Anyone involved in the provision of company cars and other benefits will find that most of the tricky taxation issues are comprehensively covered by:

  • a well written guide through the principles in Volume 1
  • coverage of the more complex benefits and expenses in Volume 2
  • reference to the law, identifying the relevant section in the legislation
  • key points from relevant cases 
  • the EIM guidance note number 
  • and often an example or two to aid understanding

The split into two books solves the problem of whether it is better to take an A-Z approach or to put things in context and cover areas in detail. The authors do both and this works well if the reader is browsing through. On some subjects it is less successful because an outline statement in one volume can only be understood in context by finding the background in the other volume. For this reason I don't think that buying just one volume to save money is likely to be worthwhile.

The books can be dipped into to research a particular problem, but equally lend themselves to being read through to gain a full understanding and update on much wider areas regarding benefits. A significant proportion of the material deals with company vehicles as there are many complexities to cover, and for many companies this will be the largest element of the P11ds. Other benefits are covered in full too, so HR and Payroll departments will find useful references.

Value for money at £138.50? Certainly. One could spend a great deal of time searching the HMRC website on a particular issue before gaining confidence that all the links and references have been followed up, and you still would not see case law and detailed examples. This guide has a better structure and the reader will feel more confident that that they have covered the information available on a particular topic. 

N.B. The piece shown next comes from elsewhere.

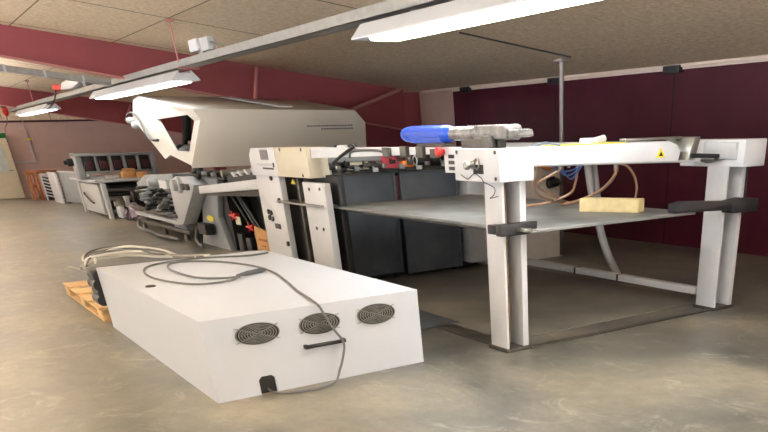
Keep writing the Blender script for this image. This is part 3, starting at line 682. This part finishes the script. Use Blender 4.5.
MB().box(4.2, 6.5, 9.86, 9.9, 1.265, 1.30, .004).build('deck_edge', M_greyp, t)
b = MB().prism([(5.05, 1.5), (5.2, 1.5), (5.36, 1.32), (5.08, 1.32)], 'Y', 9.78, 9.8); b.build('red_guard', M_pinkfilm, t, 'translucent red guard')
MB().box(5.25, 5.45, 9.84, 9.87, 1.33, 1.5, .01).build('red_guide', M_dmar, t)
MB().box(5.36, 5.52, 9.76, 9.84, 1.32, 1.39, .01).build('orange_sensor', M_orange, t)
MB().lathe((5.56, 9.8, 1.39), (5.9, 9.8, 1.39), [(0, .055), (.05, .065), (.8, .065), (1, .05)]).build('suction_wheel', M_black, t)
MB().torus((5.56, 9.8, 1.39), .05, .01, 'X').build('wheel_ring', M_white, t)
for k in range(6):
    MB().lathe((5.95+.1*k, 9.75, 1.33+.02*(k % 3)), (6.02+.1*k, 9.75, 1.36+.03*(k % 2)), [(0, .025), (.3, .045), (1, .03)], 12).build('adjusting_knob', (M_steel, M_white, M_steeld)[k % 3], t)
MB().box(5.3, 5.36, 9.92, 9.97, .95, 1.22, .006).build('red_strip', M_dmar, t)
MB().box(6.3, 6.55, 9.75, 9.98, .1, 1.22, .01).build('side_box', M_lgrey, t)
b = MB().tube([(4.02, 8.9, 1.43), (3.98, 8.6, 1.5), (3.97, 8.2, 1.6)], .016, 0)
b.build('diagonal_rod', M_black, t)
MB().tube([(3.99, 8.4, 1.49), (3.985, 8.35, 1.54), (3.985, 8.1, 1.555), (3.985, 7.7, 1.55), (3.985, 7.55, 1.5)], .011).build('cable_loop', M_rubber, t)
MB().box(4.02, 4.1, 8.55, 8.75, 1.58, 1.6, .004).build('beam_cap', M_white, t)
for y in (8.5, 8.85): MB().cyl((4.06, y, 1.58), (4.06, y, 1.605), .03).build('cap_nut', M_black, t)
# hoses hanging from the arm
for pts, r in (([(4.63, 6.03, 1.45), (4.64, 6.03, 1.38), (4.8, 6.3, 1.24), (5.1, 6.6, 1.14), (5.5, 6.9, 1.06), (5.95, 7.2, 1.003)], .012),
               ([(4.9, 6.03, 1.45), (4.92, 6.05, 1.38), (4.85, 6.3, 1.26), (5.3, 6.7, 1.14), (5.7, 7.0, 1.04), (6.0, 7.3, 1.003)], .012),
               ([(5.1, 6.03, 1.44), (5.2, 6.15, 1.34), (5.6, 6.65, 1.22), (5.66, 6.8, 1.12), (5.5, 6.95, 1.04), (5.4, 7.2, 1.003)], .012),
               ([(5.58, 6.03, 1.4), (5.58, 6.03, 1.33), (5.7, 6.25, 1.23), (5.85, 6.6, 1.12), (5.75, 6.8, 1.04), (5.7, 7.0, 1.006)], .015),
               ([(5.62, 6.03, 1.4), (5.73, 6.03, 1.37), (5.84, 6.04, 1.27), (5.88, 6.05, 1.15), (5.92, 6.15, 1.004)], .011)):
    MB().tube(pts, r).build('air_hose', M_brownh, t, 'brown air hose')
MB().lathe((5.58, 6.03, 1.45), (5.58, 6.03, 1.34), [(0, .035), (.4, .035), (.45, .025), (1, .022)], 14).build('hose_fitting', M_steel, t)
for x in (4.63, 4.9, 5.0, 5.1): MB().lathe((x, 6.03, 1.45), (x, 6.03, 1.39), [(0, .022), (.5, .022), (.6, .016), (1, .014)], 12).build('hose_fitting', M_steel, t)
for k in range(3):
    MB().tube([(4.8+.05*k, 6.06, 1.43), (4.95+.05*k, 6.08, 1.36-.03*k), (5.12, 6.06, 1.38-.02*k), (5.2, 6.05, 1.43)], .006).build('air_tube', M_bluetube, t, 'thin blue air tube')
MB().tube([(7.1, 8.19, 1.42), (7.1, 8.19, 1.3), (7.1, 8.1, .97), (7.1, 7.98, .69), (7.1, 7.81, .36), (7.1, 7.62, .12), (7.1, 7.56, .05)], .05, 10, 12).build('floor_hose', M_ghose, t, 'grey ribbed hose')
MB().tube([(7.2, 8.3, 1.42), (7.2, 8.2, 1.3), (7.2, 8.15, 1.1), (7.2, 8.05, .7)], .045, 8, 12).build('floor_hose', M_ghose, t, 'grey ribbed hose')
MB().box(6.86, 7.28, 8.1, 8.4, 1.41, 1.5, .01).build('hose_manifold', M_steeld, t)
MB().cyl((5.0, 6.9, .99), (5.0, 6.9, 1.42), .014, seg=10).build('guide_pin', M_steel, t)

# wooden block on the table
b = bmesh.new(); bmesh.ops.create_cube(b, size=1); bmesh.ops.scale(b, vec=(.16, .62, .115), verts=b.verts)
bmesh.ops.bevel(b, geom=list(b.edges), offset=.006, segments=2, affect='EDGES')
bmesh.ops.rotate(b, cent=(0, 0, 0), matrix=Matrix.Rotation(math.radians(24), 3, 'Z'), verts=b.verts)
bmesh.ops.translate(b, vec=(5.6, 6.1, .99+.0585), verts=b.verts)
m = MB(); m._add(b)
tag(m.build('wooden_block', M_woodb), 'pale wooden block lying on the grey steel table of the lift', 'block')

# cream cabinet behind the lift
t = thing('cream_cabinet', (7.8, 10.1, 0), 'cream narrow cabinet behind the lift, in front of the maroon wall', 'cabinet')
MB().box(7.3, 8.1, 9.9, 10.4, 0, 1.36, .01).build('cabinet_body', M_beige, t)
MB().box(8.03, 8.1, 9.88, 9.9, .02, 1.34, .004).build('edge_strip', M_steeld, t)
MB().lathe((7.75, 9.84, 1.0), (7.98, 9.84, 1.03), [(0, .03), (.1, .06), (.8, .06), (1, .03)], 14).box(7.7, 7.9, 9.84, 9.9, 1.06, 1.1, .01).build('cable_socket', M_black, t)
MB().tube([(7.6, 9.88, 1.25), (7.8, 9.86, 1.2), (7.95, 9.88, 1.22)], .02).build('orange_hose', M_orange, t)

# ------------------------------------------------------------ white control cabinet lying in front
t = thing('control_cabinet', (2.35, 7.6, 0), 'large white metal cabinet lying on the floor in front, with three round fan grilles', 'cabinet')
X0, X1, Y0, Y1, ZT = 1.46, 3.24, 5.87, 9.40, .59
cut = [(1.795, 0), (1.795, .11), (1.82, .135), (1.9, .135), (1.925, .11), (1.925, 0)]
front = [(X0, 0)] + cut + [(X1, 0), (X1, ZT), (X0, ZT)]
b = MB().prism(front, 'Y', Y0, Y0+.02)
b.box(X0, X0+.02, Y0+.02, Y1, 0, ZT, 0).box(X1-.02, X1, Y0+.02, Y1, 0, ZT, 0).box(X0+.02, X1-.02, Y0+.02, Y1, ZT-.02, ZT, 0).box(X0+.02, X1-.02, Y1-.02, Y1, 0, ZT-.02, 0)
b.build('cabinet_body', M_cab, t)
MB().box(1.79, 1.93, Y0+.025, Y0+.12, 0.001, .15, .004).build('cable_cutout', M_dark, t)
for x, z in ((1.855, .452), (2.35, .452), (2.84, .455)):
    def oval(m, z=z, x=x):
        for v in m.bm.verts: v.co.x = x+(v.co.x-x)*1.36; v.co.z = z+(v.co.z-z)*.62
        return m
    oval(MB().cyl((x, Y0-.004, z), (x, Y0+.001, z), .122, seg=36)).build('fan_opening', M_black, t)
    f = MB()
    for r in (.026, .042, .058, .074, .09, .106, .122): f.torus((x, Y0-.014, z), r, .0038, 'Y', 36, 6)
    for a in (.6, 2.5, 3.74, 5.64):
        f.cyl((x, Y0-.014, z), (x+.15*math.cos(a), Y0-.01, z+.15*math.sin(a)), .004, seg=6)
    g = oval(f).build('fan_grille', M_steel, t)
    fb = MB().cyl((x, Y0-.01, z), (x, Y0-.003, z), .04, seg=20)
    for k in range(5):
        a = 2*PI*k/5
        fb.prism([(x+.04*math.cos(a), z+.04*math.sin(a)), (x+.112*math.cos(a+.1), z+.112*math.sin(a+.1)), (x+.112*math.cos(a+.8), z+.112*math.sin(a+.8)), (x+.04*math.cos(a+.6), z+.04*math.sin(a+.6))], 'Y', Y0-.008, Y0-.005)
    oval(fb).build('fan_blades', M_rubber, g)
MB().box(2.19, 2.22, Y0-.05, Y0, .285, .315, .006).box(2.5, 2.53, Y0-.05, Y0, .29, .32, .006).box(2.19, 2.53, Y0-.06, Y0-.035, .288, .316, .008).build('handle', M_black, t)
MB().lathe((1.59, 7.73, .588), (1.59, 7.73, .602), [(0, .045), (.6, .045), (1, .03)], 24).build('grommet', M_black, t)
for i, (x, z) in enumerate(((1.46, .5), (1.44, .42), (1.46, .34), (1.44, .27), (1.56, .23), (1.7, .45), (1.72, .3))):
    MB().lathe((x, Y1, z), (x-.02, Y1+.4, z), [(0, .055), (.3, .055), (.32, .04), (.7, .045), (.72, .03), (1, .02)], 14).build('plug_connector', M_black, t)
MB().box(1.4, 3.2, Y1, Y1+.25, ZT-.07, ZT-.02, .006).build('rear_rail', M_steeld, t)

# power cable: loops on the lid, then over the front edge to the cut-out
ztop = ZT+.009
pts = [(3.17, 9.07), (2.92, 8.99), (2.48, 9.2), (2.05, 9.14), (1.83, 8.9), (1.73, 8.45), (1.75, 7.94), (1.92, 7.49), (2.19, 7.45), (2.34, 7.61)]
t = thing('power_cable', (2.2, 7.9, .59), 'dark grey power cable looped on the white cabinet lid and hanging down its fan side', 'cable')
MB().tube([(x, y, ztop) for x, y in pts], .0095, 8).build('cable', M_cable, t)
MB().tube([(2.36, 7.62, ztop), (2.2, 7.62, ztop+.004), (2.03, 7.85, ztop+.004), (1.98, 8.41, ztop+.004), (2.03, 8.83, ztop+.004), (2.19, 9.06, ztop+.003), (2.48, 8.86, ztop), (2.67, 8.29, ztop), (2.69, 7.69, ztop), (2.58, 7.05, ztop), (2.46, 6.5, ztop), (2.41, 6.2, ztop), (2.37, 6.0, ztop+.004), (2.36, 5.84, ztop-.02), (2.38, 5.79, .5), (2.44, 5.79, .39), (2.49, 5.78, .3), (2.47, 5.78, .2), (2.42, 5.77, .1), (2.33, 5.7, .03), (2.15, 5.68, .016), (1.98, 5.72, .016), (1.88, 5.82, .016), (1.86, 5.89, .03)], .0095, 8).build('cable', M_cable, t)
MB().lathe((2.33, 7.62, ztop+.012), (2.66, 7.78, ztop+.012), [(0, .009), (.1, .012), (.35, .021), (.85, .022), (.95, .018), (1, .011)], 16).build('plug', M_rubber, t)
t = thing('cable_bundle', (1.9, 9.9, .59), 'bundle of pale grey cables lying over the rear edge of the white cabinet', 'cable')
random.seed(3)
for k in range(12):
    j = lambda s: random.uniform(-s, s)
    lift = .015*(k % 4)-.015
    MB().tube([(1.4+j(.03), 9.7+j(.06), .56+j(.02)), (1.5+j(.03), 9.72+.03*k, ztop+.03+lift), (1.75+j(.05), 9.75+.05*k, ztop+.05+lift), (2.0+j(.05), 9.65+.05*k, ztop+.05+lift), (2.15+j(.06), 9.5+.03*k, ztop+.03+lift*.5), (2.3+j(.08), 9.42+j(.04), ztop+.012), (2.5+j(.12), 9.33+j(.04), ztop+.003)], .011, 6).build('cable', (M_cablel, M_cablel, M_cablew, M_cable)[k % 4], t)
MB().tube([(1.5, 9.6, ztop+.02), (1.6, 9.9, ztop+.05), (1.9, 10.0, ztop+.1), (2.2, 9.8, ztop+.06), (2.3, 9.5, ztop+.02)], .014).build('cable', M_cablew, t)
MB().tube([(1.45, 9.8, .5), (1.3, 9.95, .56), (1.22, 10.0, .52)], .008).build('tie_end', M_cablel, t)

# pallet under the rear end
t = thing('wooden_pallet', (2.0, 10.9, 0), 'wooden pallet on the floor just behind the white cabinet', 'pallet')
for k in range(4):  # more added windows, behind the camera, for extra light
    y = 9.75+.62*k
    MB().box(1.42, 2.9, y, y+.38, .125, .15, .004).build('top_board', M_wood, t)
for x in (1.44, 2.1, 2.76):
    MB().box(x, x+.12, 9.72, 12.05, .1, .125, .004).build('stringer', M_wood, t)
    for y in (9.75, 10.75, 11.75): MB().box(x, x+.12, y, y+.28, .02, .1, .004).build('block', M_wood, t)
    MB().box(x, x+.12, 9.72, 12.05, 0, .02, .003).build('bottom_board', M_wood, t)

# ------------------------------------------------------------ world, camera
w = bpy.data.worlds.new('World'); scene.world = w; w.use_nodes = True
bg = w.node_tree.nodes['Background']; bg.inputs[0].default_value = (.95, .97, 1, 1); bg.inputs[1].default_value = 1.0
# grey sky above the horizon; brighter lower half added to light the ceiling
nt = w.node_tree; tc = nt.nodes.new('ShaderNodeTexCoord'); sp = nt.nodes.new('ShaderNodeSeparateXYZ'); nt.links.new(tc.outputs['Generated'], sp.inputs[0])
rp = nt.nodes.new('ShaderNodeMapRange'); rp.inputs[1].default_value = -.06; rp.inputs[2].default_value = .02; rp.inputs[3].default_value = 9.0; rp.inputs[4].default_value = 1.0
nt.links.new(sp.outputs['Z'], rp.inputs[0]); nt.links.new(rp.outputs[0], bg.inputs[1])

Bm = [[0.8000026503810347, -0.5994749913694708, -0.0250098801654475], [-0.3327671833294995, -0.4086230051238829, -0.8498783685813265], [0.4992612152794047, 0.6882274147446328, -0.5263850914602662]]
right, down, fwd = Vector(Bm[0]), Vector(Bm[1]), Vector(Bm[2])
cam = bpy.data.cameras.new('camera'); co = bpy.data.objects.new('camera', cam); col.objects.link(co)
R = Matrix((right, -down, -fwd)).transposed().to_4x4()
R.translation = Vector((0, 0, 1.7)); co.matrix_world = R
cam.sensor_fit = 'HORIZONTAL'; cam.sensor_width = 36
cam.lens = 36*752.9945/768
cam.shift_x = -(525.3735-384)/768
cam.shift_y = (595.1482-216)/768
cam.clip_start = .05; cam.clip_end = 200
scene.camera = co
vs = scene.view_settings
vs.view_transform = 'Standard'; vs.look = 'None'; vs.gamma = 1; vs.use_curve_mapping = False
vs.exposure = 0.62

The tone is very much about providing information rather than advice, as is to be expected from any professional nowadays. You will come across the occasional use of adjectives or phrases to highlight absurdities or confusion in the tax system. However the books can only take you as far as existing information allows.

In conclusion these books are likely to be a useful addition to those increasingly smaller spaces we have in our paperless offices called "bookshelves"; not just for reference but also a good browse through to discover gaps in our knowledge of the correct tax treatment of benefits and expenses.